On 7Th May 2001, a group of 40 academicians, jurists, and representatives of NGOs and Civil society organizations, mostly from Dalit communities, had a conference at Indian Social Institute, New Delhi, where they put forth the notion that `Caste is Race Plus' as it has been ‘inflicted by birth, sanctified by religion, glorified by tradition, Caste has had brutal repercussions for a fifth of India's population through the generations’. They argued that caste was race in the Indian context and the Indian government that had been at the forefront of the movement against apartheid in South Africa now chose to ignore the prevalence of apartheid within its own borders. In relation to the government of India’s rejection of caste as race, they argued that the Indian constitution recognized in many of its articles a parity between racial and caste discrimination.

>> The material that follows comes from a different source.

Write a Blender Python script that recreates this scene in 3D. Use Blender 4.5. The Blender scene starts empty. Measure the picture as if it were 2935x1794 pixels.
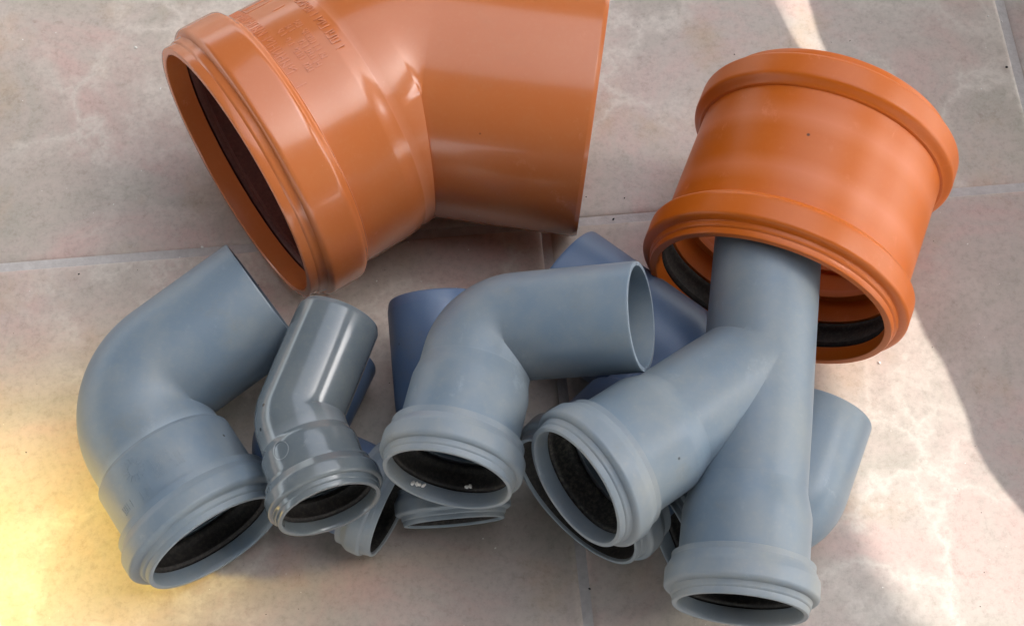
import bpy, bmesh, math, random
from mathutils import Vector, Matrix
random.seed(7)
sc = bpy.context.scene
col = sc.collection
MM = 0.001
R_ = math.radians

# ------------------------------------------------------------------ camera
PITCH = R_(66.0); DIST = 0.642857
cd = bpy.data.cameras.new('camera'); cam = bpy.data.objects.new('camera', cd); col.objects.link(cam)
cd.sensor_width = 36.0; cd.lens = 36.0 * 4500.0 / 2935.0; cd.clip_start = 0.01; cd.clip_end = 200.0
cam.location = (0, -math.cos(PITCH) * DIST, math.sin(PITCH) * DIST)
cam.rotation_euler = (math.pi / 2 - PITCH, 0, 0)
sc.camera = cam

# ------------------------------------------------------------------ sky, sun, exposure
SUN_EL = R_(48.0); SUN_AZ = R_(4.0)          # azimuth measured from +X towards +Y
SUN = Vector((math.cos(SUN_EL) * math.cos(SUN_AZ), math.cos(SUN_EL) * math.sin(SUN_AZ), math.sin(SUN_EL)))
w = bpy.data.worlds.new('World'); sc.world = w; w.use_nodes = True
nt = w.node_tree; bg = nt.nodes['Background']
sky = nt.nodes.new('ShaderNodeTexSky'); sky.sky_type = 'NISHITA'; sky.sun_disc = False
sky.sun_elevation = SUN_EL; sky.sun_rotation = math.pi / 2 - SUN_AZ
sky.air_density = 1.0; sky.dust_density = 2.5; sky.ozone_density = 0.6
hs = nt.nodes.new('ShaderNodeHueSaturation'); hs.inputs['Saturation'].default_value = 0.36
nt.links.new(sky.outputs[0], hs.inputs['Color']); nt.links.new(hs.outputs[0], bg.inputs['Color'])
bg.inputs['Strength'].default_value = 0.15
sd = bpy.data.lights.new('sun', 'SUN'); sd.energy = 1.15; sd.angle = R_(0.5); sd.color = (1.0, 0.95, 0.88)
so = bpy.data.objects.new('sun', sd); col.objects.link(so); so.location = SUN * 3
so.rotation_euler = SUN.to_track_quat('Z', 'Y').to_euler()
# added warm spot, standing in for a yellow glow at the lower left
ld = bpy.data.lights.new('added_warm_spot', 'SPOT'); ld.energy = 6.5; ld.color = (1.0, 0.70, 0.12)
ld.spot_size = R_(29); ld.spot_blend = 1.0; ld.shadow_soft_size = 0.03
lo = bpy.data.objects.new('added_warm_spot', ld); col.objects.link(lo); lo.location = (-0.50, -0.20, 0.19)
lo.rotation_euler = (Vector(lo.location) - Vector((-0.248, -0.124, 0))).to_track_quat('Z', 'Y').to_euler()
vs = sc.view_settings; vs.view_transform = 'Standard'; vs.look = 'None'; vs.gamma = 1.0; vs.use_curve_mapping = False
vs.exposure = 2.1

# ------------------------------------------------------------------ materials
def new_mat(name):
    m = bpy.data.materials.new(name); m.use_nodes = True
    return m, m.node_tree, m.node_tree.nodes['Principled BSDF']
def N(nt, t, **kw):
    n = nt.nodes.new(t)
    for k, v in kw.items():
        if k in n.inputs: n.inputs[k].default_value = v
        else: setattr(n, k, v)
    return n
def ramp(nt, pts, mode='LINEAR'):
    n = nt.nodes.new('ShaderNodeValToRGB'); e = n.color_ramp.elements; n.color_ramp.interpolation = mode
    e[0].position, e[0].color = pts[0][0], pts[0][1]
    e[1].position, e[1].color = pts[-1][0], pts[-1][1]
    for p, c in pts[1:-1]:
        q = e.new(p); q.color = c
    return n
def rgb(c): return (c[0], c[1], c[2], 1.0)
def mixc(nt, a, b, fac, mode='MIX'):
    n = nt.nodes.new('ShaderNodeMix'); n.data_type = 'RGBA'; n.blend_type = mode
    for s, v in ((6, a), (7, b), (0, fac)):
        if hasattr(v, 'is_linked') or hasattr(v, 'links'): nt.links.new(v, n.inputs[s])
        else: n.inputs[s].default_value = v
    return n.outputs[2]

def plastic(name, base, dusty, rough, rough_var=0.12, dust_amt=0.5, scratch=0.25, spec=0.5, coat=0.0, wav=0.06, stain=0.5, edge=0.6):
    """moulded plastic: cloudy tint, dull dust film, fine scratches, pin-prick dirt"""
    m, nt, b = new_mat(name); L = nt.links.new
    tc = N(nt, 'ShaderNodeTexCoord')
    n1 = N(nt, 'ShaderNodeTexNoise', Scale=38.0, Detail=5.0, Roughness=0.6); L(tc.outputs['Object'], n1.inputs['Vector'])
    n2 = N(nt, 'ShaderNodeTexNoise', Scale=520.0, Detail=4.0, Roughness=0.7); L(tc.outputs['Object'], n2.inputs['Vector'])
    r1 = ramp(nt, [(0.42, (0, 0, 0, 1)), (0.72, (1, 1, 1, 1))]); L(n1.outputs['Fac'], r1.inputs[0])
    r2 = ramp(nt, [(0.52, (0, 0, 0, 1)), (0.75, (1, 1, 1, 1))]); L(n2.outputs['Fac'], r2.inputs[0])
    mul = N(nt, 'ShaderNodeMath', operation='MULTIPLY'); L(r1.outputs[0], mul.inputs[0]); mul.inputs[1].default_value = dust_amt
    ad = N(nt, 'ShaderNodeMath', operation='MULTIPLY_ADD'); L(r2.outputs[0], ad.inputs[0]); ad.inputs[1].default_value = 0.22; L(mul.outputs[0], ad.inputs[2])
    c = mixc(nt, rgb(base), rgb(dusty), ad.outputs[0])
    # dark pin-pricks of dirt
    v = N(nt, 'ShaderNodeTexVoronoi', Scale=95.0); L(tc.outputs['Object'], v.inputs['Vector'])
    rv = ramp(nt, [(0.0, (1, 1, 1, 1)), (0.05, (0.9, 0.9, 0.9, 1)), (0.075, (0, 0, 0, 1))]); L(v.outputs['Distance'], rv.inputs[0])
    pick = N(nt, 'ShaderNodeMath', operation='GREATER_THAN'); sepc = N(nt, 'ShaderNodeSeparateColor'); L(v.outputs['Color'], sepc.inputs[0])
    L(sepc.outputs[0], pick.inputs[0]); pick.inputs[1].default_value = 0.90
    pm = N(nt, 'ShaderNodeMath', operation='MULTIPLY'); L(rv.outputs[0], pm.inputs[0]); L(pick.outputs[0], pm.inputs[1])
    c = mixc(nt, c, rgb([x * 0.12 for x in base]), pm.outputs[0])
    # pale scuffs: ragged noise inside worn areas
    mp = N(nt, 'ShaderNodeMapping'); mp.inputs['Scale'].default_value = (130, 85, 110); mp.inputs['Rotation'].default_value = (0.3, 0.5, 0.6)
    L(tc.outputs['Object'], mp.inputs[0])
    ns = N(nt, 'ShaderNodeTexNoise', Scale=1.0, Detail=10.0, Roughness=0.78); L(mp.outputs[0], ns.inputs['Vector'])
    rs = ramp(nt, [(0.56, (0, 0, 0, 1)), (0.70, (0.8, 0.8, 0.8, 1))]); L(ns.outputs['Fac'], rs.inputs[0])
    n3 = N(nt, 'ShaderNodeTexNoise', Scale=60.0, Detail=2.0); L(tc.outputs['Object'], n3.inputs['Vector'])
    r3 = ramp(nt, [(0.52, (0, 0, 0, 1)), (0.66, (1, 1, 1, 1))]); L(n3.outputs['Fac'], r3.inputs[0])
    sm = N(nt, 'ShaderNodeMath', operation='MULTIPLY'); L(rs.outputs[0], sm.inputs[0]); L(r3.outputs[0], sm.inputs[1])
    sm2 = N(nt, 'ShaderNodeMath', operation='MULTIPLY'); L(sm.outputs[0], sm2.inputs[0]); sm2.inputs[1].default_value = scratch
    c = mixc(nt, c, rgb([min(1, x * 1.3 + 0.18) for x in base]), sm2.outputs[0])
    # brown stains that keep a shape of their own
    n6 = N(nt, 'ShaderNodeTexNoise', Scale=27.0, Detail=8.0, Roughness=0.72); mp6 = N(nt, 'ShaderNodeMapping'); mp6.inputs['Location'].default_value = (0.31, 0.17, 0.53)
    L(tc.outputs['Object'], mp6.inputs[0]); L(mp6.outputs[0], n6.inputs['Vector'])
    r6 = ramp(nt, [(0.58, (0, 0, 0, 1)), (0.74, (stain, stain, stain, 1))]); L(n6.outputs['Fac'], r6.inputs[0])
    c = mixc(nt, c, rgb([base[0] * 0.55 + 0.10, base[1] * 0.55 + 0.075, base[2] * 0.45 + 0.05]), r6.outputs[0])
    # pale rubbed edges
    ge = N(nt, 'ShaderNodeNewGeometry'); r7 = ramp(nt, [(0.53, (0, 0, 0, 1)), (0.60, (edge, edge, edge, 1))]); L(ge.outputs['Pointiness'], r7.inputs[0])
    c = mixc(nt, c, rgb([min(1, x * 1.15 + 0.13) for x in base]), r7.outputs[0])
    L(c, b.inputs['Base Color'])
    rr = N(nt, 'ShaderNodeMath', operation='MULTIPLY_ADD'); L(ad.outputs[0], rr.inputs[0]); rr.inputs[1].default_value = rough_var * 2; rr.inputs[2].default_value = rough
    L(rr.outputs[0], b.inputs['Roughness'])
    b.inputs['Specular IOR Level'].default_value = spec
    b.inputs['Coat Weight'].default_value = coat; b.inputs['Coat Roughness'].default_value = 0.08
    bp = N(nt, 'ShaderNodeBump', Strength=wav, Distance=0.0004); L(n1.outputs['Fac'], bp.inputs['Height'])
    bp2 = N(nt, 'ShaderNodeBump', Strength=0.06, Distance=0.00015); L(n2.outputs['Fac'], bp2.inputs['Height']); L(bp.outputs[0], bp2.inputs['Normal'])
    L(bp2.outputs[0], b.inputs['Normal'])
    return m

GREY = plastic('grey_plastic', (0.160, 0.216, 0.272), (0.28, 0.30, 0.29), 0.38, scratch=0.5, dust_amt=0.6)
GREY_PALE = plastic('grey_plastic_pale_rim', (0.205, 0.250, 0.290), (0.33, 0.335, 0.31), 0.42, scratch=0.6, dust_amt=0.7)  # collar tone: dust, plus caught sky light put into the colour
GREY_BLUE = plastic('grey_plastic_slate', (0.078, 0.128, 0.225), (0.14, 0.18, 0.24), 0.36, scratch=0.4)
GREY_GLOSS = plastic('grey_plastic_glossy', (0.130, 0.160, 0.180), (0.23, 0.24, 0.22), 0.17, rough_var=0.10, dust_amt=0.45, scratch=0.9, coat=0.4, wav=0.02)
ORANGE = plastic('orange_brown_plastic', (0.505, 0.145, 0.042), (0.53, 0.20, 0.08), 0.22, rough_var=0.08, dust_amt=0.25, scratch=0.35, coat=0.22, wav=0.012, stain=0.25, edge=0.4)
ORANGE_BRIGHT = plastic('bright_orange_plastic', (0.560, 0.118, 0.004), (0.62, 0.17, 0.03), 0.38, rough_var=0.08, dust_amt=0.15, scratch=0.6, wav=0.02, stain=0.12, edge=0.35)

GREY_FORK = plastic('grey_plastic_fork', (0.160, 0.216, 0.272), (0.28, 0.30, 0.29), 0.38, scratch=0.5, dust_amt=0.6, edge=0.0)
def rubber_mat(name, base, dust):
    m, nt, b = new_mat(name); L = nt.links.new
    tc = N(nt, 'ShaderNodeTexCoord'); n = N(nt, 'ShaderNodeTexNoise', Scale=700.0, Detail=5.0, Roughness=0.7); L(tc.outputs['Object'], n.inputs['Vector'])
    r = ramp(nt, [(0.45, rgb(base)), (0.75, rgb(dust))]); L(n.outputs['Fac'], r.inputs[0]); L(r.outputs[0], b.inputs['Base Color'])
    b.inputs['Roughness'].default_value = 0.75
    bp = N(nt, 'ShaderNodeBump', Strength=0.2, Distance=0.0002); L(n.outputs['Fac'], bp.inputs['Height']); L(bp.outputs[0], b.inputs['Normal'])
    return m
RUBBER = rubber_mat('black_rubber', (0.022, 0.020, 0.019), (0.070, 0.060, 0.050))
RUBBER_MAROON = rubber_mat('maroon_rubber', (0.085, 0.022, 0.016), (0.14, 0.045, 0.032))
RUBBER_DUSTY = rubber_mat('dusty_rubber', (0.022, 0.021, 0.020), (0.12, 0.11, 0.085))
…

The Human Right Watch sought to show that issues of caste were not only relevant in the India, but it was a widespread problem that warranted international attention. According to its report there existed caste discrimination against the Dalits of South Asia-including Nepal, Bangladesh, India, Sri Lanka, and Pakistan-the Buraku people of Japan, the Osu of Nigeria's Igbo people, and certain groups in Senegal and Mauritania. There existed similarities in the modes of discrimination practiced against these groups with relation with marriage, labor, access to education, access to land, debt bondage and slavery. With its association as a system based on descent and occupation, in order to stress the global dimensions of the issue, caste effectively gets de-linked with the practices of religion when it is defined as ‘a distinct form of racism affecting victims equally irrespective of religion’, which goes against the grain of the arguments of many Dalit intellectuals, most notably Ambedkar. Kancha Iliaih puts forth an interesting argument that proposes a greater international stake in the removal of caste discrimination as "[t]he colonial world benefited from the cheap labor of the adivasis, Dalits, and OBCs," "the capitalist west owes a moral responsibility to uplift [the lower castes] as much as the upper castes of India do".

Finally due to protests of the Indian government, caste was not to be included in the Durban declaration. One of the key elements of protest was that the representation of the Indian state as a racist regime is in complete opposition to its self-understanding and image. Therefore as the debate progresses, the issue of caste and race becomes less about a need to equate the two, but rather to show that while racial and caste discrimination may not be identical, they both require international attention so as to avoid being swept neatly under the rug of India’s new found global image as a country of progress.

By Aarthi Sridhar

1 comment:

Vivek said...

If i understood correctly, Aarthi is claiming that the main reason for the indian government to protest the inclusion of the caste issue in the UN, was that it would be in complete opposition to its self-understanding and image. How hypocritcal can one get!